Since Ramljak was appointed by the government, the information about his salary should be made public. However, we have not received an official answer to that inquiry. Nacional wrote that his gross monthly salary was 90,000 kunas. Regardless of the fact that Ramljak and his associates are being paid by Agrokor, they are part of the government’s team, therefore information about their salaries should be transparent.

4. Structure of the debt towards the suppliers

Agrokor’s precise debt is still unknown. In addition to the fact that financial reports are suspicious and are under investigation by auditors, not all creditors have yet reported their claims. Two months after the government took over Agrokor, we still do not know how much owner Ivica Todorić owes based on unpaid invoices, bonds and bills of exchange. Who loaned money to him and is now trying to hide it from their shareholders? Agrokor says that the claims will not be known until the end of August or the beginning of September, adding that the information will never be published. They say that these are business secrets of the company.

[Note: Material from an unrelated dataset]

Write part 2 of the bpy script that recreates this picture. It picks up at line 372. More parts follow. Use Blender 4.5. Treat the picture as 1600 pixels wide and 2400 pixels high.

5. Non-transparent payments to suppliers

New invoices coming from vendors are being paid out of the current revenues of Agrokor’s companies. Two-thirds of the first 80 million euro loan, which was contracted after Ramljak’s arrival, were spent on settling old debts to suppliers. Now they will also receive additional 120 million euros. Part will go to family farms and the rest “will be paid according to the percentage criterion we are still negotiating.” It is not known what criteria will be used. Had the money distribution so far been just, particularly given the rumours that some suppliers have had more luck than others?

6. Why does Ramljak need such a large loan?

The company, which is already 40 billion kunas in debt, has announced it will get another loan of 3 billion kunas. Part of this money will be spent on the repayment of old debts to suppliers. It has not been explained in detail why Agrokor, which thanks to Lex Agrokor (for now) is not required to repay any of the previous loans. Why does it need so much money? Will it perhaps be spent on a more active restructuring process? Since Ramljak came to the company, a small part of old debt has been paid, and shops are still open. But, business is going downhill, and the turnover at Konzum stores is falling. Now, when the government reshuffle is complete, Ramljak said he would close some stores and begin downsizing the company. The impression is that the loan is so large because it is good for creditors, who want to give new money only if they can get priority status for some of their old loans as well. Some of the creditors will be able to position themselves at the expense of other creditors since their old loans now have priority status.

7. The number of old creditors who will never be paid.

The number of creditors who will lose all or most of their money will not be known before the final settlement is reached, and in this case, we cannot blame Ramljak or the government for their non-transparency. But, we can be afraid of their plan which makes many people feel deceived and opens the possibility of lawsuits. With the latest loan, it is clear that the winner will be Knighthead Capital, an American fund which has secured seniority status for its loans. The biggest losers could be Russian banks, which previously gave to Agrokor 1.4 billion euros and bondholders who bought bonds at full price, unlike Knighthead Capital which bought them cheaply before the collapse. For suppliers, a significant write-off is very likely.